Sería lo ideal, ser recibido con una sonrisa en la cara del otro, con un abrazo de esos que ahogan, y transmiten tranquilidad al corazón.. la tranquilidad de sentirse querido, satisfecho, realizado, seguro de uno mismo y de sus acciones, de sus decisiones, de su compromiso.. No es sencillo llegar a ese punto, se necesita un alto grado de concordancia con la otra parte, una conexión, de esas invisibles a los ojos, de esas que son tan fuertes que enceguecen el corazón, y lo hacen inmune a todo tipo de cosas, de sensaciones.

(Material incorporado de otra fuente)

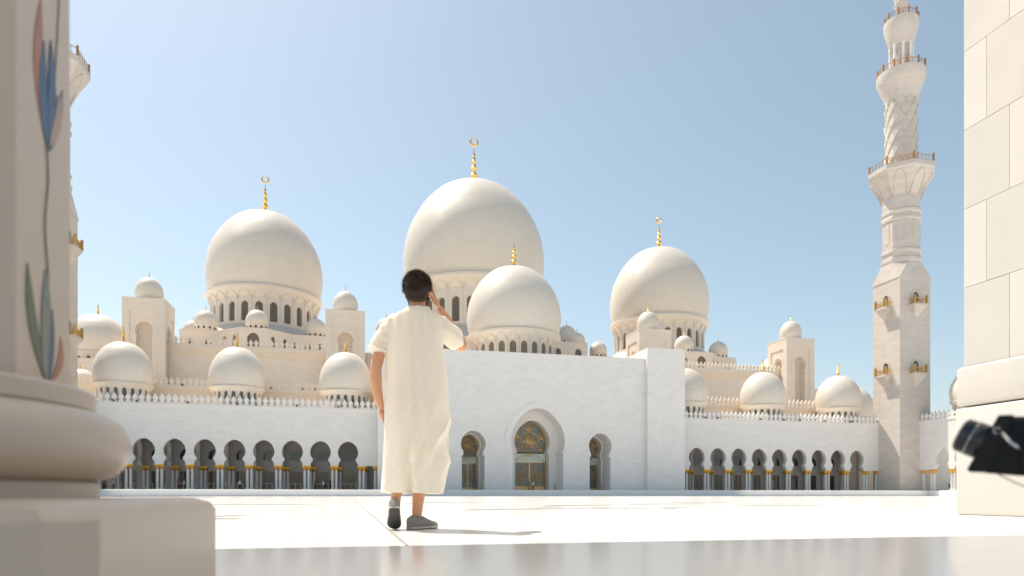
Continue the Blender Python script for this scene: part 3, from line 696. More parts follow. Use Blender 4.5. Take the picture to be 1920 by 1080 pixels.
def minaret(label, u, v):
    t = thing('minaret', label, 'minaret', (u, v, ZP), 0, 'minarets')
    h = 3.5
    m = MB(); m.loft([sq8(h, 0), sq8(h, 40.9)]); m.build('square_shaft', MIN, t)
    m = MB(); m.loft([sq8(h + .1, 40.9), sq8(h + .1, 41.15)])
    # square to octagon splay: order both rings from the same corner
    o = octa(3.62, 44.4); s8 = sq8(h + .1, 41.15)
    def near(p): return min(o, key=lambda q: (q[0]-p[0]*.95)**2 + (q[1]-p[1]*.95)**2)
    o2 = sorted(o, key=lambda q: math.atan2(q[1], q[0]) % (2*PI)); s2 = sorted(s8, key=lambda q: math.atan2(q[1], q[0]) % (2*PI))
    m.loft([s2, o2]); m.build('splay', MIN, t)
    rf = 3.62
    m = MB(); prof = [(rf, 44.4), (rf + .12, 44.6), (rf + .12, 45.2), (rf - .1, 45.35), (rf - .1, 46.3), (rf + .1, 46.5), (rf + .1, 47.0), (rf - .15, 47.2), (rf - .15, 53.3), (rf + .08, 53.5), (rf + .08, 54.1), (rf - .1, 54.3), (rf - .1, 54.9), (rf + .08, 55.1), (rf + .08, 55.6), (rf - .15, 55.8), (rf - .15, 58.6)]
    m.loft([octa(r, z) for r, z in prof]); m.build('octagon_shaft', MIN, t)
    m = MB(); m.panel(archwin(.42, 0, 3.8, 1.2, 6), [], 0, .08); blind = m.mesh('blind_arch', MIN)
    for i in range(8):
        a = PI/4*i; rr = (rf - .15)*math.cos(PI/8)
        m2 = inst('blind_arch', blind, t, (rr*math.cos(a) + .06*math.cos(a), rr*math.sin(a) + .06*math.sin(a), 48.6), a + PI/2)
    # flared octagonal balcony
    prof = [(rf - .15, 58.6), (rf + .25, 59.4), (rf + .9, 60.6), (rf + 1.7, 61.9), (rf + 2.2, 62.8), (rf + 2.45, 63.2), (rf + 2.45, 64.0)]
    m = MB(); m.loft([octa(r, z) for r, z in prof]); bal = m.build('balcony', MIN, t)
    m = MB()
    for i in range(8):
        a0, a1 = PI/8 + PI/4*i, PI/8 + PI/4*(i + 1)
        pts = []
        for k in range(17):
            s_ = k/16; q = math.sin(PI*s_) ** .55; rad = (rf - .1) + 2.15*(q**1.2); z = 58.4 + 4.2*q
            rad *= math.cos(PI/8)/math.cos((s_ - .5)*PI/4*.8)
            a = a0 + (a1 - a0)*(.1 + .8*s_); pts.append((rad*math.cos(a)*1.02, rad*math.sin(a)*1.02, z))
        m.tube(pts, .11, 5)
    m.build('arch_ribs', MIN, bal, smooth=60)
    railing_ring(bal, [(x, y) for x, y, z in octa(rf + 2.25, 0)], 64.0, 1.15, RAILG)
    # round shaft with diagonal lattice
    rc = 2.85
    m = MB(); m.lathe([(rc + .25, 63.9), (rc + .1, 64.6), (rc, 64.9), (rc - .05, 78.0)], 40); m.build('round_shaft', MIN, t, smooth=40)
    pts = [((rc + .01)*math.cos(s_*2.6), (rc + .01)*math.sin(s_*2.6), 64.9 + 13.2*s_) for s_ in (i/36 for i in range(37))]
    m = MB(); m.tube(pts, .1, 5); RB1 = m.mesh('rib', MIN, 60); m = MB(); m.tube([(x, -y, z) for x, y, z in pts], .1, 5); RB2 = m.mesh('rib', MIN, 60)
    for i in range(10):
        inst('rib', RB1, t, (0, 0, 0), 2*PI*i/10); inst('rib', RB2, t, (0, 0, 0), 2*PI*(i + .5)/10)
    m = MB(); m.lathe([(rc - .05, 77.6), (rc + .15, 78.4), (rc + .6, 79.8), (rc + 1.25, 81.4), (rc + 1.5, 82.3), (rc + 1.5, 83.2)], 40); b2 = m.build('balcony', MIN, t, smooth=35)
    m = MB()
    for i in range(12):
        pts = []
        for k in range(13):
            s_ = k/12; q = math.sin(PI*s_) ** .6; rad = rc + .06 + 1.25*q**1.3; a = 2*PI*(i + s_)/12; pts.append((rad*math.cos(a), rad*math.sin(a), 78.2 + 3.5*q))
        m.tube(pts, .09, 5)
    m.build('arch_ribs', MIN, b2, smooth=60)
    railing_ring(b2, [((rc + 1.35)*math.cos(2*PI*i/12), (rc + 1.35)*math.sin(2*PI*i/12)) for i in range(12)], 83.2, 1.1, RAILG)
    # lantern of columns
    m = MB(); m.lathe([(1.45, 83.1), (1.45, 89.0)], 24); m.build('lantern_core', MIN, t, smooth=40)
    m = MB(); m.lathe([(.3, 83.1), (.3, 83.5), (.24, 83.6), (.24, 88.2), (.32, 88.5), (.34, 88.8)], 10); LC = m.mesh('lantern_column', TRIM, 40)
    for i in range(8): a = 2*PI*i/8 + .2; inst('lantern_column', LC, t, (1.95*math.cos(a), 1.95*math.sin(a), 0))
    m = MB(); m.lathe([(2.0, 88.7), (2.25, 89.3), (2.6, 90.6), (3.0, 92.2), (3.1, 92.8), (3.1, 93.6)], 36); b3 = m.build('balcony', MIN, t, smooth=35)
    railing_ring(b3, [(2.95*math.cos(2*PI*i/10), 2.95*math.sin(2*PI*i/10)) for i in range(10)], 93.6, 1.05, RAILG)
    m = MB(); m.lathe([(.85, 93.5), (.8, 96.3), (1.25, 97.0), (1.25, 97.4), (1.05, 97.6), (1.35, 98.6), (1.3, 99.5), (.8, 100.9), (.2, 101.8), (.06, 102.2)], 28); m.build('cap_dome', MIN, t, smooth=40)
    inst('crescent', crescent_mesh(.5), inst('finial', finial_mesh(4.5, .35), t, (0, 0, 101.9)), (0, 0, 4.4))
    seen = set()
    def zz(z): return z if z < 45 else (45 + (z - 45)*.905 if z < 59 else z - 1.33)
    def walk(o):
        for ch in o.children:
            if ch.name.split('.')[0] in ('finial', 'blind_arch'): ch.location.z = zz(ch.location.z); continue
            if ch.data.name not in seen:
                seen.add(ch.data.name)
                for v_ in ch.data.vertices: v_.co.z = zz(v_.co.z)
            walk(ch)
    walk(t)
    # small corbelled balconies with doors on each face
    m = MB(); m.box(-1.45, 1.45, -1.35, 0, 0, .35)
    m.loft([[(-.08, -.05, -2.4), (.08, -.05, -2.4), (.08, .05, -2.4), (-.08, .05, -2.4)], [(-1.4, -1.3, -.0), (1.4, -1.3, 0), (1.4, .05, 0), (-1.4, .05, 0)]]); CB = m.mesh('corbel_balcony', MIN)
    m = MB()
    for x0, y0, x1, y1 in ((-1.35, -1.28, 1.35, -1.28), (-1.35, -1.28, -1.35, 0), (1.35, -1.28, 1.35, 0)):
        m.tube([(x0, y0, 1.35), (x1, y1, 1.35)], .06, 5); m.tube([(x0, y0, .5), (x1, y1, .5)], .06, 5)
        k = 8 if y0 == y1 else 4
        for j in range(k + 1): x, y = x0 + (x1-x0)*j/k, y0 + (y1-y0)*j/k; m.tube([(x, y, .35), (x, y, 1.35)], .05, 4)
    for x in (-1.35, 1.35): m.box(x - .16, x + .16, -1.44, -1.12, .35, 1.9); 
    GB = m.mesh('balcony_rail', plain('gilded balcony rail', (.62, .36, .10), .4, .7))
    m = MB(); m.panel(archwin(.62, .35, 2.1, 1.15, 6), [], -.04, .04); DW = m.mesh('balcony_door', GLASS)
    m = MB(); m.panel(archwin(.9, .35, 2.15, 1.15, 6), [archwin(.6, .34, 2.1, 1.15, 6)], -.1, .03); DF = m.mesh('door_surround', MIN)
    for k in range(4):
        a = k*PI/2 ; d_ = Vector((math.sin(a), -math.cos(a)))
        for z in (22.2, 35.4):
            c = inst('corbel_balcony', CB, t, (d_.x*h, d_.y*h, z), a); inst('balcony_rail', GB, c); inst('balcony_door', DW, c); inst('door_surround', DF, c)
    return t
minaret('tall tiered white minaret with gilded balconies standing at the courtyard corner', 106.06, 113.0)
minaret('partly hidden minaret whose edge shows beside the marble column', -43.5, 113.0)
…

Pero por más inmune que sea, es sabido que todo Goliat tiene su punto débil, esa conexión suele ser fuerte y volatil a la vez, sobre todo cuando uno no es de esas personas que andan por la vida demostrando seguridad y confianza en uno mismo; pocas cosas se pueden comparar al dolor que siente el corazón cuando esa conexión se quiebra, pierde su caparazón, es dañado y queda abierto, como si la herida fuese más grande que uno mismo, como si no fuera a sanar nunca, quedando expuesto en carne viva atravesado por el tajante filo de la duda.
Ese dolor es la contracara del amor, de la entrega, es a lo que nos arriesgamos cuando nos disponemos a amar, es la mancha negra que nunca vemos en aquella paloma blanca tan perfecta que puede ser el amor.. la mancha que ignoramos, que no queremos ver, porque verla significaría aceptar que no encontramos lo ideal, que hay algo que no es perfecto como debería ser el amor, esa mancha tan pequeña es capaz de hacer que nos ahoguemos en ella..
Lamentablemente es cierto, quién ciego está, necesita tener un ciego del otro lado, sino corre el riesgo de amar a un sordo, de aquellos que no valoran ni muestran regocijo ante el esfuerzo del ciego, que es presa del amor, que se enamora del amor, y se abre a la expresión de sus sentimientos, que aveces no ve la mancha, y sin importar las consecuencias se arriesga en busca de un corazón contento, quedando defraudado más de una vez, y con el corazón endurecido hasta nuevo aviso.